The budget passed early yesterday on a vote of 155 to 134, with one deputy voting "present." The approval, coming at the end of a five-day debate, was expected.
The budget projects that Greece's primary surplus, which excludes interest payments on outstanding debt, will be 3.3 billion euros ($4.05 billion) or 3 percent of GDP, but Greece's creditors anticipate a lower surplus. The budget sees the deficit narrowing to 338 million euros ($415 million), or 0.2 percent of GDP, next year, down from 1.3 percent this year.
"After many decades, our country has got a balanced budget. This is a historical moment," prime minister Antonis Samaras told reporters.
The government now has to convince the so-called "troika" of Greece's creditors — the European Commission, the European Central Bank and the International Monetary Fund — that its budget projections are valid and that no additional austerity measures will be needed to achieve the budget targets.
When the draft budget was unveiled in November, troika representatives were demanding an additional 3.5 billion euros ($4.3 billion) in cutbacks or extra taxes. Samaras told Parliament on Sunday that the difference in estimates is 1.7 billion euros ($2.1 billion).
Talks with the troika have been fraught lately, with Samaras speaking of the creditors' "unreasonable" demands.
Nevertheless, finance minister Gikas Hardouvelis has sent proposals to the troika that would involve cutbacks in pensions and a rise in hotel tax, among other measures, if the two sides fail to agree. The government is also pleading with the troika to wait and see how the budget is being executed before pressing for more cutbacks.
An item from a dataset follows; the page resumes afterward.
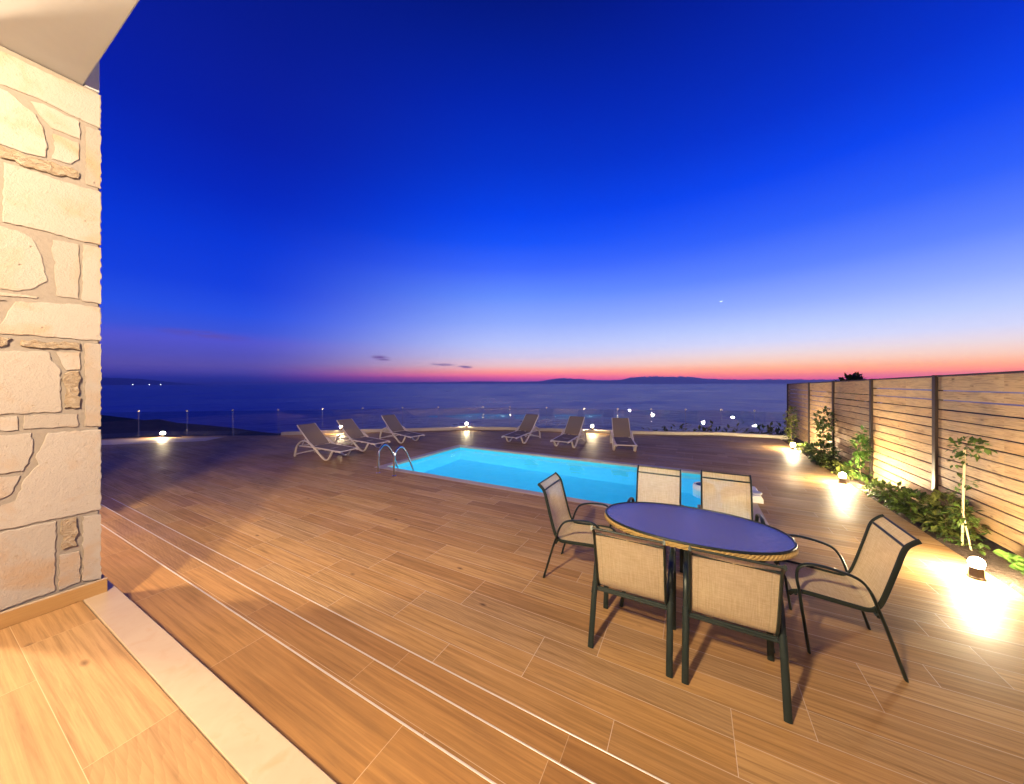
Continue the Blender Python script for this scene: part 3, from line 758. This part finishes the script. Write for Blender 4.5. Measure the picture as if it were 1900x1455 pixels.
def wig(h, dx=0, dy=0, n=5):
    return [(dx*k/n+random.uniform(-.02, .02), dy*k/n+random.uniform(-.02, .02), -.04+h*k/n) for k in range(n+1)]
plant('climbing_plant', 'slender pale yellow-green climber at the far end of the fence', 'plant', (2.86, 14.1, 0),
      [((0, 0, .82), (.16, .2, .28), 150), ((.02, .1, .5), (.14, .2, .25), 120), ((-.05, -.1, .25), (.14, .16, .2), 60)], 'leaf_pale', [(wig(1.0), .012), (wig(.9, .05, .1), .008)], G, .06)
plant('tall_shrub', 'tall airy dark green shrub on thin stems against the fence', 'shrub', (2.98, 11.45, 0),
      [((0, -.05, 1.0), (.17, .28, .24), 170), ((.02, .1, .72), (.15, .24, .2), 100), ((0, .3, .85), (.1, .18, .12), 40), ((0, -.2, .45), (.12, .25, .15), 40)], 'leaf_dark', [(wig(1.1), .011), (wig(1.0, .04, -.1), .008), (wig(.8, -.04, .15), .008)], G, .062)
plant('round_bush', 'dense rounded dark green bush spilling over the terrace edge', 'bush', (2.80, 10.95, 0),
      [((0, 0, .2), (.26, .62, .24), 480), ((-.04, -.5, .12), (.2, .36, .15), 170), ((.04, .5, .16), (.2, .32, .17), 150)], 'leaf_dark', [(wig(.3), .012)], G, .055)
plant('low_plant', 'low pale green plant with small yellowish leaves in front of the round bush', 'plant', (2.78, 9.85, 0),
      [((0, 0, .08), (.18, .42, .10), 170), ((.05, -.4, .12), (.16, .28, .12), 90)], 'leaf_pale', [], G, .045)
plant('climbing_plant', 'green climber with a narrow upright top between two fence posts', 'plant', (3.0, 9.35, 0),
      [((0, .02, .62), (.10, .17, .2), 150), ((.0, -.06, .88), (.05, .07, .12), 40), ((0, 0, .38), (.08, .1, .14), 60), ((-.03, .1, .16), (.16, .3, .15), 130)], 'leaf_bright', [(wig(1.0), .011)], G, .055)
plant('ground_shrub', 'long low dark green shrub filling the bed behind the middle lamp', 'shrub', (2.88, 7.3, 0),
      [((0, .5, .10), (.17, .48, .15), 330), ((.02, -.1, .12), (.2, .42, .17), 360), ((.0, .95, .08), (.14, .25, .11), 120), ((.02, -.5, .08), (.17, .28, .13), 150)], 'leaf_mid', [(wig(.2), .01)], G, .052)
plant('leafy_vine', 'sprawling yellow-green vine at the foot of the fence post', 'plant', (2.96, 6.66, 0),
      [((0, 0, .30), (.13, .2, .16), 120), ((.03, .22, .22), (.12, .18, .14), 80), ((-.08, -.05, .1), (.15, .22, .1), 110), ((.04, -.25, .22), (.1, .16, .1), 50)], 'leaf_pale', [(wig(.45), .008), (wig(.4, .05, .2), .006), (wig(.3, -.08, -.15), .006)], G, .06)
sap = plant('staked_sapling', 'thin sapling tied to bamboo canes, a tuft of leaves on top', 'plant', (2.88, 6.18, 0),
      [((.02, .0, 1.16), (.10, .14, .09), 60), ((.06, -.16, 1.2), (.06, .13, .05), 26), ((-.02, .05, .98), (.06, .06, .06), 18), ((0, -.06, .76), (.05, .12, .05), 16), ((0, .1, .58), (.04, .10, .06), 10), ((0, 0, .36), (.10, .11, .11), 130), ((0, .05, .06), (.16, .22, .1), 120)], 'leaf_mid', [], G, .04)
for k, pts in enumerate(([(0, 0, -.04), (.01, 0, .6), (.02, 0, 1.14)], [(.05, .1, -.04), (.0, .0, .42)], [(.02, -.11, -.04), (0, 0, .42)])):
    MB().tube(pts, .011 if k == 0 else .009, 8).build('cane', M['cane'], sap)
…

Samaras mentioned in his closing speech that Greece outperformed its budget targets in 2012-14 in the face of creditor skepticism.
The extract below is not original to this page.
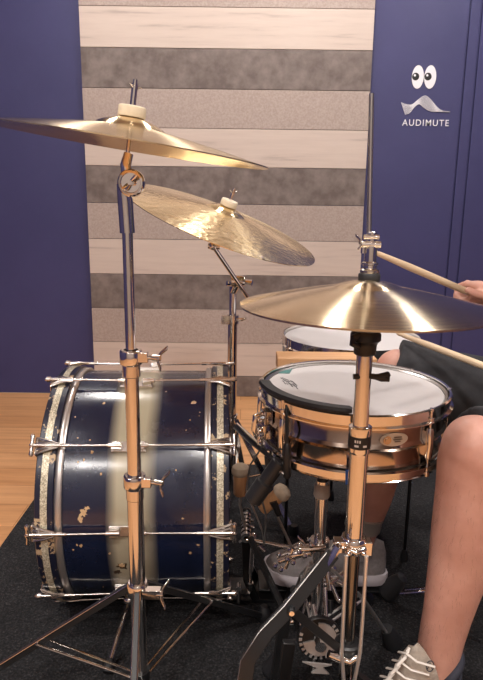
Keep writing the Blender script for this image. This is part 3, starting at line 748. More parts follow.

The bigger hurdle for the government is finding the 180 votes required by the constitution to elect the next Greek president sometime in January or February. Falling short would lead the country to new elections, and polls show the Radical Left Coalition (Syriza) party the likely winner.
Opposition leader Alexis Tsipras, head of Syriza, said the government was ready to say yes to any creditor demands for more austerity, and more misery for the people.
Finance Minister Gikas Hardouvelis said Greece does not produce enough, and that it is time to move away from excessive consumption financed by heavy borrowing. He said Syriza are advocates of this model.